We have the following equation: $$u_{yy}-2u_{xy}+2u_x-u_y=4e^x$$ and we want to find its general solution. We have brought it to the canonical form: $$-2u_{\xi\eta}+u_\xi=2e^\xi$$ where $\xi=x, \eta=x+2y$.
Our professor suggested to integrate it w.r.t. $\xi$ but we're not sure, and we don't know how to find the general solution. Any help would be appreciated.
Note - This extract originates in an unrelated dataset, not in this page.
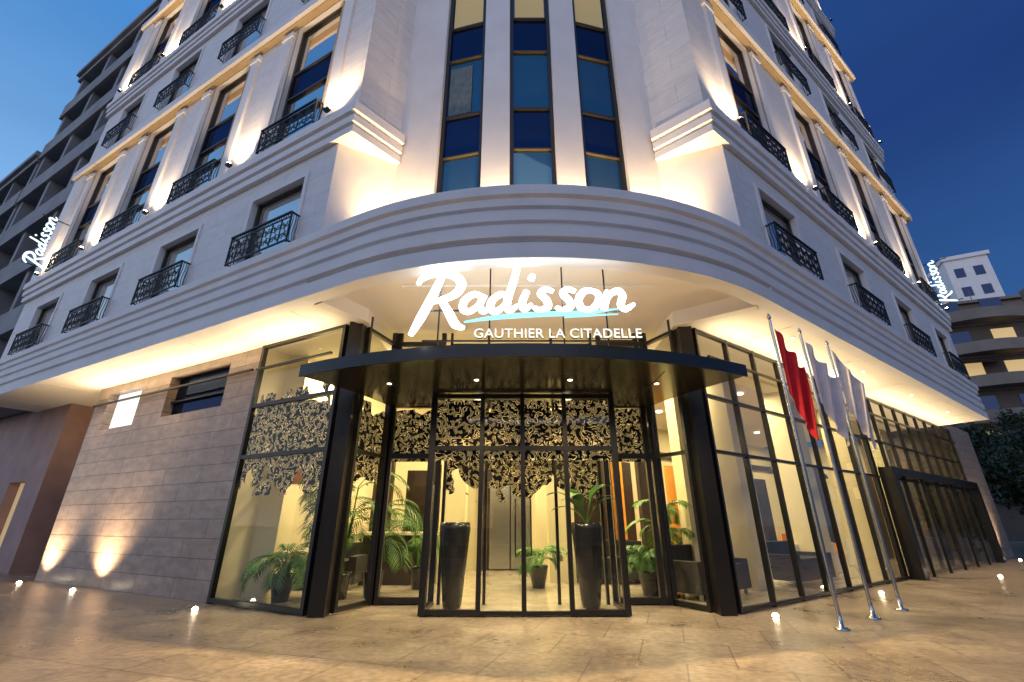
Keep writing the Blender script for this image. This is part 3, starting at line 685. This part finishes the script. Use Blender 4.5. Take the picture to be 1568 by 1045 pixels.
# plants
def palm(name,x,y,z0,h,n,L,pot=True,seed=1,w=.028):
    rnd=random.Random(seed); e=empty(name)
    if pot:
        m=MB(); m.lathe(x,y,[(.13,z0),(.20,z0+.38),(.205,z0+.42),(.17,z0+.42),(.165,z0+.38)],20); obj('planter',m,M_pot,e)
        m=MB(); m.lathe(x,y,[(.165,z0+.36),(.165,z0+.385)],16); obj('soil',m,M_soil,e)
    m=MB(); st=MB(); zb=z0+(.38 if pot else 0)
    for i in range(n):
        a=rnd.uniform(0,2*math.pi); el=rnd.uniform(.25,1.25); l=L*rnd.uniform(.7,1.1)
        top=zb+h*rnd.uniform(.35,1)
        base=Vector((x+rnd.uniform(-.06,.06),y+rnd.uniform(-.06,.06),zb))
        p1=Vector((x+.12*math.cos(a),y+.12*math.sin(a),top))
        pts=[base,(base+p1)/2,p1]
        d=Vector((math.cos(a),math.sin(a),0)); p=p1.copy(); ang=el
        K=9
        fr=[p1.copy()]
        for k in range(K):
            p=p+ (d*math.cos(ang)+Vector((0,0,1))*math.sin(ang))*l/K; ang-=.24; fr.append(p.copy())
        st.tube([tuple(q) for q in pts+fr[1:]],[.012]*3+[.007]*(len(fr)-1),4,1)
        side=Vector((-d.y,d.x,0))
        for k in range(1,len(fr)-1):
            for ss in (-1,1):
                for hh in (0,.5):
                    b0=fr[k]*(1-hh)+fr[k+1]*hh; ll=l*.38*math.sin(math.pi*(k+hh+.6)/(K+1.6))+.04
                    tip=b0+side*ss*ll*.8+(fr[k+1]-fr[k]).normalized()*ll*.55+Vector((0,0,-.25*ll+rnd.uniform(-.02,.02)))
                    mid=(b0+tip)/2+Vector((0,0,.03)); wv=(fr[k+1]-fr[k]).normalized()*w*.5
                    m.quad(tuple(b0),tuple(mid-wv),tuple(tip),tuple(mid+wv))
    obj('fronds',m,M_leaf,e); obj('stems',st,M_leaf,e)
palm('potted_palm',-3.95,8.75,.012,.35,18,.75,seed=3,w=.04)
palm('potted_palm',-3.05,9.0,.012,1.5,22,1.05,seed=5,w=.04)
palm('potted_palm',-2.55,9.3,.012,1.2,16,.9,seed=6)
palm('potted_palm',-1.9,10.3,.012,.6,12,.6,seed=8)
palm('potted_palm',.55,10.5,.012,.35,14,.55,seed=9,w=.04)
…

Thanks very much.
Integrating $-2u_{\xi\eta}+ u_{\xi}= 2e^{\xi}$ with respect to $\xi$, as suggested, $-2u_{\eta}+ u= 2e^{\xi}$. Now that is the same as the ordinary differential equation, $-2u'+ u= const$. The associated homogeneous equation is $-2u'+ u= 0$ with characteristic equation $-2r+ 1= 0$ with characteristic root $r= 1/2$ so the general solution to the associated homogeneous equation is $u(\eta)= Ce^{\eta/2}$ where, since we are treating $\xi$ as a constant, C can be an arbitrary function of $\xi$.
Since the non-homogeneous part, $e^{\xi}$, is a constant with respect to $\eta$ we look for a constant solution, u= D. Then $-2u'+ u= D= e^{\xi}$. The general solution to the entire equation is $u(\xi,\eta)= C(\xi)e^{\eta/2}+ e^{\xi}$.